Was it a dream? Was it me in the raspberry patch, cutting off old canes and uprooting chickweed as bluebirds warbled excitedly about the sunny skies? Was is it actually true, those robin songs in the morning hour of March 9, or were my ears playing tricks on me? Was it a mirage, that sun, to draw me outdoors, to drink from the fountain of fresh air? Was it me, with Atlas garden gloves, in the big, round flowerbed, to clean away winter's deadness to reveal emerging shoots of life, green with promise? That overgrown row of yarrow in my garden is gone, but was it me that exerted energy with garden tools to remove them? That contented person organizing in a little greenhouse and garden shed, oblivious of all but the sun and warm breezes and songs of birds, was it me?

Of the three shoppers for seeds, surely I wasn't the oldest. Surely I wasn't the gardener planning for her 38th gardening year. Wasn't it only yesterday that I was disturbed about the rows I made with my hoe because they weren't exactly straight? If that were me, why am I still making gardening mistakes? Why am I still learning about gardening techniques like row covers over wire hoops?

Through the hazy memories I see that young gardener on the phone with her mom. Soil was still on her hands that day in her quest for straight garden rows. Was it the telephone wire or the blood line that pulsed through the generations of gardening and years of mistakes and lessons? Were we hopelessly "dyed in the wool" gardeners, giving no heed to dates, only the feel of soil and weather calling us to do the most satisfactory thing on earth?

In the shadowy years gone by, there was a definite cut-off date and in two year's time I was the oldest in the generation of gardeners. I knew my mother would never again stroll through my garden as we compared experiences, but in my grievous loss, I was comforted by the presence of my granddaughter Kaitlyn. She was only two years old, but she understood perfectly what I was doing when I tore apart the bound roots of the pansy plants we were planting that glorious spring day.

Can it be me still, motherless, with all my children grown and gone, a lone gardener? A dream it was, of course, that my daughter and her daughter, Bella, age 2, came last week to help plant those first seeds of the season, fearlessly, confidently. And surely I would have more sense, knowing that digging out ornamental grass roots in March would merit screaming muscles. But of course, in dreams we do strange things.

In real life, I fed calves and milked cows and washed dishes and cleaned my floor. I snipped yarn and made knots before I bound the edges of comforters. I was pleased to attend the geography day where my grandchildren were part of lessons learned. Just as pleasant was the time we spent at the home of our friend with quartet songs. The chat with my cousin on the phone was real, as we journey on, sandwiched in generations of love and care. The sandwich for me on Saturday, was edible. I sat on the patio to eat it and shared my crusts with Chloe. The sun was bright but the stray fingers of wind that reached us were cold.

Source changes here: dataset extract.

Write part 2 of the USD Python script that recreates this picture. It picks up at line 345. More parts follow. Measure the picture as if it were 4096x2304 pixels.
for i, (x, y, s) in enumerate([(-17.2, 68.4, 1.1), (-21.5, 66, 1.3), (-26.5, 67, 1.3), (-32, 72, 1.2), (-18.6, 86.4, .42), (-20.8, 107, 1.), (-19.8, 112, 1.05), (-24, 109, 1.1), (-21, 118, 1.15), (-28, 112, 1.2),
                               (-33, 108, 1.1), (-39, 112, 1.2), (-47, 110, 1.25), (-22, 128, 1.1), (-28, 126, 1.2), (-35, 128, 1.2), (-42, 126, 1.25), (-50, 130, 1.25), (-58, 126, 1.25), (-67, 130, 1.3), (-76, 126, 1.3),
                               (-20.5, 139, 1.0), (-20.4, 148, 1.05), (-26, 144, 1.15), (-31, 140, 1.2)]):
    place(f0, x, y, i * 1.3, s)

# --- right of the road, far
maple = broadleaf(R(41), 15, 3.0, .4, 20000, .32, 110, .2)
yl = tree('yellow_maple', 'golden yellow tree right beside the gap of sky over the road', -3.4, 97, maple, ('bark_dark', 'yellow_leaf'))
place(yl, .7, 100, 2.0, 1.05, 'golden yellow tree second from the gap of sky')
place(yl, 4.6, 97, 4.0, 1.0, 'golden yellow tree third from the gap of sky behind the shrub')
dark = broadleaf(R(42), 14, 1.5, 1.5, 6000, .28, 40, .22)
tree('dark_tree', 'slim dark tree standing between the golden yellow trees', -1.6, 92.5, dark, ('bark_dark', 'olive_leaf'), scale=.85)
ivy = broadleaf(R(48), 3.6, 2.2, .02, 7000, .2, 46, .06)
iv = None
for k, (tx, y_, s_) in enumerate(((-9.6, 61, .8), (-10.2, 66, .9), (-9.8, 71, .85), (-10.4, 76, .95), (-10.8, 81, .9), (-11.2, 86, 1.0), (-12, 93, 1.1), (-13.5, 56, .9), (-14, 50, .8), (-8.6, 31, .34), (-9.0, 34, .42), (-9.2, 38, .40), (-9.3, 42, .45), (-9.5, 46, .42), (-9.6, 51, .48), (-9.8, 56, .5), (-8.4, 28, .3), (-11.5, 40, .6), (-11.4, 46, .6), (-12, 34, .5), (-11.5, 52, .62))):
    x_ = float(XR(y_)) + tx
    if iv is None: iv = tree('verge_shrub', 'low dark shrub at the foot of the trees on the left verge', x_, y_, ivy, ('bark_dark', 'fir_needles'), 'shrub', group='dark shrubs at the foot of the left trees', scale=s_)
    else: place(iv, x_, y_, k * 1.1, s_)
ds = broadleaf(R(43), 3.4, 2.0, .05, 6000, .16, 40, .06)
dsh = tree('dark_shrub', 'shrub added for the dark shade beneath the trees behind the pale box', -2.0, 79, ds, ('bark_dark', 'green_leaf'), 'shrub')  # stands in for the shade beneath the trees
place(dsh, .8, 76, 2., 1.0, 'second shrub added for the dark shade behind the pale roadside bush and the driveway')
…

I know for real that we went to church in Piney Creek on Sunday. I heard the sermons, one of which was delivered by a minister from Penn Valley, who, with his co-travelers was invited for dinner at my uncle's home. I heard my sister-in-law, Esther Stauffer, tell us that her granddaughter Melissa Stauffer was published to be married to Darrel Oberholtzer, son Warren and Marian Oberholtzer of New Enterprise. Along Henrietta Road at the home of her parents, Eugene and Elsie Stauffer, Melissa plans for an April 22 wedding, Lord willing. More of the expanding Stauffer family that afternoon was apparent when we walked down Stauffer Lane to meet and hold the newest little son. Fierce March winds assailed us and battered the whole evening but I was not really with it. My alarm clock had awakened me an hour earlier and I was too sleepy to notice.

When my alarm clock rooted me from deep slumbers again on March 15, the temps were in the teens with vicious north winds, there were no robin songs outside or streaming sun on my breakfast table. It must have been a dream.